→ **What needs to be done**: Scan the following material for the string "script" and copy each line in which it appears.
== Listed records ==
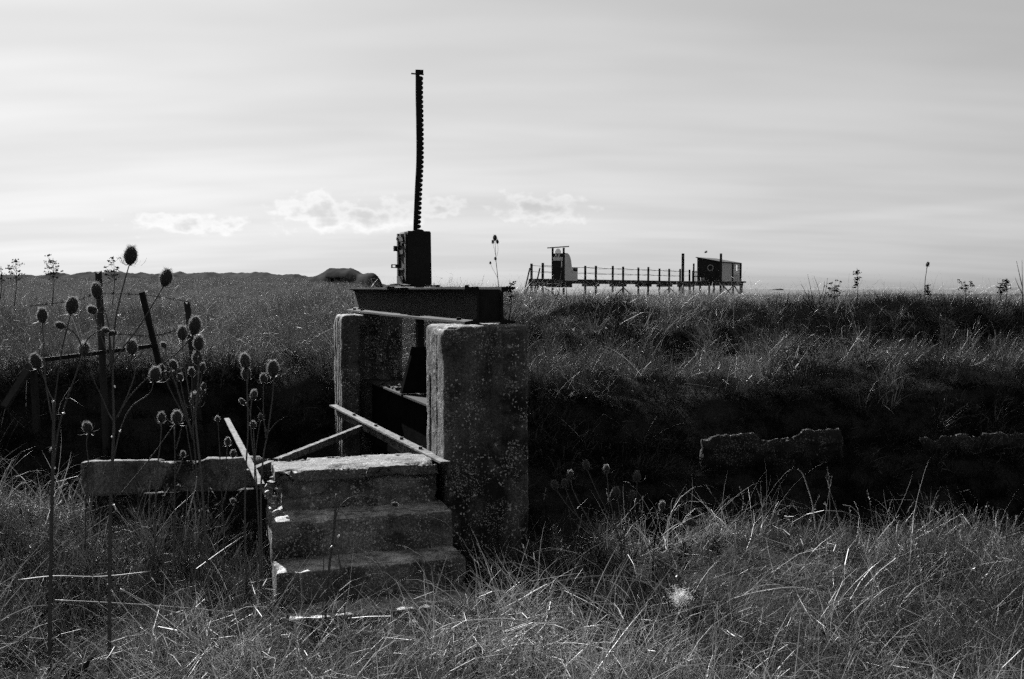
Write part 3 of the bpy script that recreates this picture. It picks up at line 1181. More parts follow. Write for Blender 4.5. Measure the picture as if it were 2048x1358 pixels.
# ------------------------------------------------------------------ old fence on the far bank
def fence():
    def post(px, ytop, Y, w, lean, zb, lab, ragged=True):
        top = P(px, ytop, Y)
        base = Vector((top.x + lean, Y + 0.05, zb))
        mb = MB()
        n = 9
        vs, fs = [], []
        N = 16
        for i in range(N + 1):
            f = i / N
            c = base.lerp(top, f)
            for k in range(n):
                a = 2 * math.pi * k / n
                r = w * (1.0 + 0.12 * mnoise.noise(Vector((math.cos(a) * 2, math.sin(a) * 2 + px, f * 3)))) * (1.05 - 0.1 * f)
                dz = 0.0
                if i == N and ragged:
                    dz = -0.05 * max(0, mnoise.noise(Vector((a * 2, px, 0))) + 0.4)
                vs.append(c + Vector((math.cos(a) * r, math.sin(a) * r, dz)))
        for i in range(N):
            for k in range(n):
                k2 = (k + 1) % n
                fs.append((i * n + k, i * n + k2, (i + 1) * n + k2, (i + 1) * n + k))
        fs += [tuple(range(n - 1, -1, -1)), tuple(N * n + k for k in range(n))]
        mb.add(vs, fs)
        o = mb.build('fence_post', M_POST)
        tag(o, lab, 'fence post', 'old fence posts on the far bank')
        return top, base
    p1, b1 = post(197, 541, 8.5, 0.029, 0.02, 0.1, 'tall weathered fence post behind the left teasels, splintered at its top')
    p3, b3 = post(374, 600, 8.9, 0.029, 0.10, 0.25, 'short leaning fence post behind the middle teasel heads')
    # steel rail frame
    t = thing('broken_rail_frame', 'broken rusty rail with leaning upright and slanting strut behind the teasels', 'railing', P(190, 710, 8.3))
    Y = 8.3
    a, b = P(70, 722, Y - 0.1), P(312, 691, Y + 0.2)
    MB().bar(a, b, 0.03, 0.034).build('rail', M_RUST, t)
    MB().bar(P(284, 585, Y + 0.22), P(324, 752, Y + 0.22), 0.042, 0.036, Vector((0, 1, 0))).build('upright', M_RUST, t)
    MB().bar(P(72, 716, Y - 0.1), P(8, 815, Y - 0.4), 0.05, 0.05, Vector((0, 1, 0))).build('strut', M_POST, t)
    MB().bar(P(66, 725, Y - 0.08), P(74, 860, Y + 0.1), 0.045, 0.045, Vector((0, 1, 0))).build('upright', M_POST, t)
    # strands of barbed wire
    for i, (pts, lab) in enumerate(((((60, 612), (150, 601), (197, 588), (290, 590), (377, 603)), 'upper strand of sagging barbed wire between the weathered fence posts'),
                                    (((197, 672), (240, 668), (300, 672), (340, 664), (379, 648)), 'lower strand of sagging barbed wire between the weathered fence posts'))):
        w = thing('barbed_wire', lab, 'wire', P(*pts[0], 8.5))
        path = catmull([P(x, y, 8.47 + 0.4 * max(0, (x - 197)) / 180) for x, y in pts], 6)
        mb = MB()
        mb.tube(path, 0.004, 4)
        for k in range(2, len(path) - 1, 2):
            p = path[k]
            mb.bar(p + Vector((-0.008, 0, -0.016)), p + Vector((0.008, 0, 0.016)), 0.004, 0.004)
            mb.bar(p + Vector((0.012, 0, -0.012)), p + Vector((-0.010, 0.0, 0.013)), 0.004, 0.004)
        mb.build('strand', M_FLAKE, w)


fence()


# ------------------------------------------------------------------ fishing hut on stilts with its walkway
WO = Vector((1.38, 70.6, 0))
WD = Vector((0.538, 0.841, 0)).normalized()
WP = Vector((0.841, -0.538, 0)).normalized()
DZ = 2.37


def WK(t, o, z):
    return WO + WD * t + WP * o + Vector((0, 0, z))


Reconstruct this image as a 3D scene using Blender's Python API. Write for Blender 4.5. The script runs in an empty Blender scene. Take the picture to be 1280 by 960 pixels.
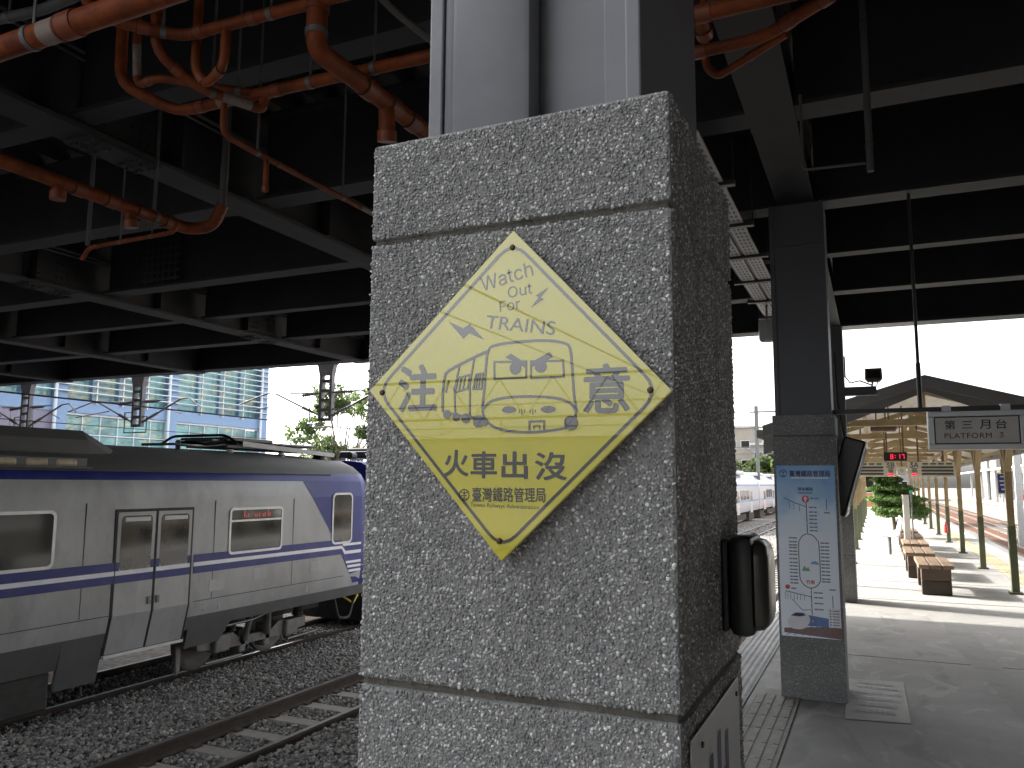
===
→ **Exercise output**:
Write part 3 of the bpy script that recreates this picture. It picks up at line 1181. More parts follow. Write for Blender 4.5. Measure the picture as if it were 2048x1358 pixels.
Reconstruct this image as a 3D scene using Blender's Python API. Write for Blender 4.5. The script runs in an empty Blender scene. Take the picture to be 1280 by 960 pixels.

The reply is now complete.